If they integrate nicely (as in Keith's discussion of how he relates what he's gotten from Mike and Toby back to the stuff derived originally from Tohei's ki-society approach), then that certainly would seem to help . . and I would add on to that there needs to be some objective benchmarks (a la Tohei's ki tests, but perhaps less "feat" driven and more "feat and feel" driven, ha, try making that objective - gets hard, dammit!) . . for peer testing as well as getting level set by someone that knows more than you do. With an eventual goal being able to apply them in a progressively more live environment.

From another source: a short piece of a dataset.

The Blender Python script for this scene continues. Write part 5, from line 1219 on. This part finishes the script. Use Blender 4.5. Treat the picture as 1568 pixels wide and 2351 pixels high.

But then like we keep saying . . it depends on what your goals are . . Perhaps for those most interested in this thread (presumably with a goal of developing Internal Strength and the resulting methods to get there) . . I would think something that integrates and pushes you in a coordinated fashion towards being able to progressively manifest purer (less discernibley driven by local muscle) applications with increasingly resulting power (not necessarily someone's end goal, but should be part of the skillset - especially in a martial context) . . it should be something you'd at least want to keep an eye on and work towards . . if you (not you YOU, but you, person training to develop internal strength) are doing the work and the method is failing to get you there in a reasonable amount of time . . at some point it may be worth rethinking.